++++ Dataset excerpt ++++

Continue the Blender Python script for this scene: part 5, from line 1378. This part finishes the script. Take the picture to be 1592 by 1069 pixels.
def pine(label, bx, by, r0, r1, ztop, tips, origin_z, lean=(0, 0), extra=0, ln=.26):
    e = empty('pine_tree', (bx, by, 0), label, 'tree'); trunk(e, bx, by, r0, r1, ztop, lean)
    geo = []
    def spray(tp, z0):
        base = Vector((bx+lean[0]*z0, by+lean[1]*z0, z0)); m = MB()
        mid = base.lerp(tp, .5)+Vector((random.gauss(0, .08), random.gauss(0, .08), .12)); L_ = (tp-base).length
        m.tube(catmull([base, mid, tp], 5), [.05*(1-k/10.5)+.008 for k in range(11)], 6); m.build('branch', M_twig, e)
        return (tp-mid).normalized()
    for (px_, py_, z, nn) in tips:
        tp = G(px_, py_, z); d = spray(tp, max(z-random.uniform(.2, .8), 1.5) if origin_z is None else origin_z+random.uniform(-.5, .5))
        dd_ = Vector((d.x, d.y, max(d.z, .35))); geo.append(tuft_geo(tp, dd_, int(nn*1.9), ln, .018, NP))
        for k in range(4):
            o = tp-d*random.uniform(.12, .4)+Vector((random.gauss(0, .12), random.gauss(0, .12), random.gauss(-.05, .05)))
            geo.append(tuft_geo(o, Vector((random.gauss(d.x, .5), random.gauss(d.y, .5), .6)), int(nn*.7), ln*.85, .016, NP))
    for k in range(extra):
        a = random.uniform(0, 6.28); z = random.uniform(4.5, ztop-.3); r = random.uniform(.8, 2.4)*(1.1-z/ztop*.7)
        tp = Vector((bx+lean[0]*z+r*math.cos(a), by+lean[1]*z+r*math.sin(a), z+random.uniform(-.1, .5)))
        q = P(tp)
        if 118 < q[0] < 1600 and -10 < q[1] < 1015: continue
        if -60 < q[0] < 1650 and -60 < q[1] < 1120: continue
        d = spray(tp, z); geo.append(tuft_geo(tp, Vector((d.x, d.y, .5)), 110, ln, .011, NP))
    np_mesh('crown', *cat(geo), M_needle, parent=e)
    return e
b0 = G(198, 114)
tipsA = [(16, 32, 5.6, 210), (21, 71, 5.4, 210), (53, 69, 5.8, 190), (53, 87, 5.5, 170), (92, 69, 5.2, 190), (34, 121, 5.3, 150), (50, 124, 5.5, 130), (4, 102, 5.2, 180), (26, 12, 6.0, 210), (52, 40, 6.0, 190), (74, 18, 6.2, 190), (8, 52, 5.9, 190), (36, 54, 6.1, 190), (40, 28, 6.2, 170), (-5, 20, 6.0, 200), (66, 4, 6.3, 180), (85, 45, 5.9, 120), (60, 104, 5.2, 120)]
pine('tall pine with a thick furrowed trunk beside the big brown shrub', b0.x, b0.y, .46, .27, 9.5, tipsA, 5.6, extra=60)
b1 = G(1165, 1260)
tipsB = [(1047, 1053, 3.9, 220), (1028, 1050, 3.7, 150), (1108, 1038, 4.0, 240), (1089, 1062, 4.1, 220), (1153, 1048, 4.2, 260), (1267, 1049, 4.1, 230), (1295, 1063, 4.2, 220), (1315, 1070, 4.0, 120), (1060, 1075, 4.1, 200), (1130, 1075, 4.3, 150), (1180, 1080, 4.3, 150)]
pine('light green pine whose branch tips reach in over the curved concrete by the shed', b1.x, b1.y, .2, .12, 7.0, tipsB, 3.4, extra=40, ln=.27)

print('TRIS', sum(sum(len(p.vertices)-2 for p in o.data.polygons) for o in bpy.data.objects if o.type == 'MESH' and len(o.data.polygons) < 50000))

++++

Exercise instructions: Exactly reproduce every line of the data above.

Answer for the task:
Continue the Blender Python script for this scene: part 5, from line 1378. This part finishes the script. Take the picture to be 1592 by 1069 pixels.
def pine(label, bx, by, r0, r1, ztop, tips, origin_z, lean=(0, 0), extra=0, ln=.26):
    e = empty('pine_tree', (bx, by, 0), label, 'tree'); trunk(e, bx, by, r0, r1, ztop, lean)
    geo = []
    def spray(tp, z0):
        base = Vector((bx+lean[0]*z0, by+lean[1]*z0, z0)); m = MB()
        mid = base.lerp(tp, .5)+Vector((random.gauss(0, .08), random.gauss(0, .08), .12)); L_ = (tp-base).length
        m.tube(catmull([base, mid, tp], 5), [.05*(1-k/10.5)+.008 for k in range(11)], 6); m.build('branch', M_twig, e)
        return (tp-mid).normalized()
    for (px_, py_, z, nn) in tips:
        tp = G(px_, py_, z); d = spray(tp, max(z-random.uniform(.2, .8), 1.5) if origin_z is None else origin_z+random.uniform(-.5, .5))
        dd_ = Vector((d.x, d.y, max(d.z, .35))); geo.append(tuft_geo(tp, dd_, int(nn*1.9), ln, .018, NP))
        for k in range(4):
            o = tp-d*random.uniform(.12, .4)+Vector((random.gauss(0, .12), random.gauss(0, .12), random.gauss(-.05, .05)))
            geo.append(tuft_geo(o, Vector((random.gauss(d.x, .5), random.gauss(d.y, .5), .6)), int(nn*.7), ln*.85, .016, NP))
    for k in range(extra):
        a = random.uniform(0, 6.28); z = random.uniform(4.5, ztop-.3); r = random.uniform(.8, 2.4)*(1.1-z/ztop*.7)
        tp = Vector((bx+lean[0]*z+r*math.cos(a), by+lean[1]*z+r*math.sin(a), z+random.uniform(-.1, .5)))
        q = P(tp)
        if 118 < q[0] < 1600 and -10 < q[1] < 1015: continue
        if -60 < q[0] < 1650 and -60 < q[1] < 1120: continue
        d = spray(tp, z); geo.append(tuft_geo(tp, Vector((d.x, d.y, .5)), 110, ln, .011, NP))
    np_mesh('crown', *cat(geo), M_needle, parent=e)
    return e
b0 = G(198, 114)
tipsA = [(16, 32, 5.6, 210), (21, 71, 5.4, 210), (53, 69, 5.8, 190), (53, 87, 5.5, 170), (92, 69, 5.2, 190), (34, 121, 5.3, 150), (50, 124, 5.5, 130), (4, 102, 5.2, 180), (26, 12, 6.0, 210), (52, 40, 6.0, 190), (74, 18, 6.2, 190), (8, 52, 5.9, 190), (36, 54, 6.1, 190), (40, 28, 6.2, 170), (-5, 20, 6.0, 200), (66, 4, 6.3, 180), (85, 45, 5.9, 120), (60, 104, 5.2, 120)]
pine('tall pine with a thick furrowed trunk beside the big brown shrub', b0.x, b0.y, .46, .27, 9.5, tipsA, 5.6, extra=60)
b1 = G(1165, 1260)
tipsB = [(1047, 1053, 3.9, 220), (1028, 1050, 3.7, 150), (1108, 1038, 4.0, 240), (1089, 1062, 4.1, 220), (1153, 1048, 4.2, 260), (1267, 1049, 4.1, 230), (1295, 1063, 4.2, 220), (1315, 1070, 4.0, 120), (1060, 1075, 4.1, 200), (1130, 1075, 4.3, 150), (1180, 1080, 4.3, 150)]
pine('light green pine whose branch tips reach in over the curved concrete by the shed', b1.x, b1.y, .2, .12, 7.0, tipsB, 3.4, extra=40, ln=.27)

print('TRIS', sum(sum(len(p.vertices)-2 for p in o.data.polygons) for o in bpy.data.objects if o.type == 'MESH' and len(o.data.polygons) < 50000))